キャレキシコってどういう意味なんだろう。キャリフォルニア+メキシコ……ってイメージかな。よくわかんないけど。やたらインナーな手触りのアコースティック・ギターと生ベース、そしてブラシを使ったスネア・ドラムの音を中心に、曲によってマリンバやらマンドリンやらアコーディオンやらチェロやらヴィブラフォンやらが歪みをたたえつつ舞う。でもって、もごもごのヴォーカル。

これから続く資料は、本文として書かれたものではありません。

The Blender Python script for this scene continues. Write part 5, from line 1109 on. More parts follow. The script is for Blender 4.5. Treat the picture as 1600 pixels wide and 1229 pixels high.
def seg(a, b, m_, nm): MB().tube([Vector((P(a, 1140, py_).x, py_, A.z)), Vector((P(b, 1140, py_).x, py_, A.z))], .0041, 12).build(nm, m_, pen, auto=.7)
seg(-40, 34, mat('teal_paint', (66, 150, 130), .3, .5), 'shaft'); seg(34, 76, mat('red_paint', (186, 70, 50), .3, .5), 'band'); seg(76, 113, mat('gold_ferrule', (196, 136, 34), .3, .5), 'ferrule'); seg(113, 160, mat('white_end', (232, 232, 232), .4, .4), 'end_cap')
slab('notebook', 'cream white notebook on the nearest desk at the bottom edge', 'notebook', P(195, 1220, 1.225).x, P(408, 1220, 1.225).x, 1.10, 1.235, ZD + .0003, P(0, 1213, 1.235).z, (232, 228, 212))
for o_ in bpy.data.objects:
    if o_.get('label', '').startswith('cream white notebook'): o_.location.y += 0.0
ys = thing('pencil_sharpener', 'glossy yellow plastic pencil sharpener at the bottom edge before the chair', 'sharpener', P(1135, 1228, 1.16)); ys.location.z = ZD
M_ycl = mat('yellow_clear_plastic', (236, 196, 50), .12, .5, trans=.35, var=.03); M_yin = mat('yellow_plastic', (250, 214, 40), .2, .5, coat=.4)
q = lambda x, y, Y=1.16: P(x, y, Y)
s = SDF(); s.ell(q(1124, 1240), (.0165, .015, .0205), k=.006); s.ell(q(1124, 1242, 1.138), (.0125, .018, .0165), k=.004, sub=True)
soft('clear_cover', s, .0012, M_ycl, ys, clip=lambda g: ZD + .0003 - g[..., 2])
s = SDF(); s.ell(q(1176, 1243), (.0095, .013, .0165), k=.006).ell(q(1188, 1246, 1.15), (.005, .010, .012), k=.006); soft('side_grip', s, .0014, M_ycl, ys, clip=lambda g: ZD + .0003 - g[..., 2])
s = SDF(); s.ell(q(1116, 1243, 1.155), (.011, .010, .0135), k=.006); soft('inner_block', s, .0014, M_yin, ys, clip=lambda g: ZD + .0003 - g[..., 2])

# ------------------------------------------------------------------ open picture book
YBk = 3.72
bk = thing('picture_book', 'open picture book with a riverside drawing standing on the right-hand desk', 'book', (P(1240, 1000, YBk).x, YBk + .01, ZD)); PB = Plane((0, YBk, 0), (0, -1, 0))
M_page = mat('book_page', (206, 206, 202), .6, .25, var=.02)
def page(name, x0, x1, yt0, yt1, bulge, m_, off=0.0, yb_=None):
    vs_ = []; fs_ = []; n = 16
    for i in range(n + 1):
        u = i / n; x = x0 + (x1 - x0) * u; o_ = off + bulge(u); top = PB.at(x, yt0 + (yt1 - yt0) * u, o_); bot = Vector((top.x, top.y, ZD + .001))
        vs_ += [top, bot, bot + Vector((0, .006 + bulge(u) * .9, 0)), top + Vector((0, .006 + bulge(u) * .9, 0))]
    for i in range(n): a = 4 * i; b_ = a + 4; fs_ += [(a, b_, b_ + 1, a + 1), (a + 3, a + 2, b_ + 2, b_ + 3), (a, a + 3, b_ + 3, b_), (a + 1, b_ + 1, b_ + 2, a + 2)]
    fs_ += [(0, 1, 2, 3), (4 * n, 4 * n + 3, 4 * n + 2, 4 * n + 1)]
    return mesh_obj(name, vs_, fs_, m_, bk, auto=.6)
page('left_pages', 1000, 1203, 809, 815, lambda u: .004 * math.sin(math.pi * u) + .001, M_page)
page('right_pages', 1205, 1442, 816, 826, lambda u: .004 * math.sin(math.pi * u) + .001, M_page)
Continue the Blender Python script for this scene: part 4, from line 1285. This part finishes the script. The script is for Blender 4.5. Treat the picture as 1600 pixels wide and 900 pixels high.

陰気っちゃ、むちゃくちゃ陰気。陰気でオルタナなテックス・メックス(笑)。

でも、ぼくの耳にはやけにイマジネイティヴに届いた。リンク・レイやダニー・ガットンのトワンギー・ギターに潜むやばい雰囲気と、クリス・アイザックの歌声に見え隠れするクールな内省と、G・ラヴに通じる生々しい荒っぽさと、ベック的な狡猾さと、ライ・クーダーっぽい周到かつ学究的な肌触りと、フォーク・インプロージョンふうのぶっこわれ具合と……いろいろな音楽との共通項を感じた。それが独自の個性にまで昇華しているのかどうかは微妙なところだけれど。

淡々としていながら破壊的。完成度はてんで高くないものの、なんとも離れがたい魅力が漂う1枚って感じかな。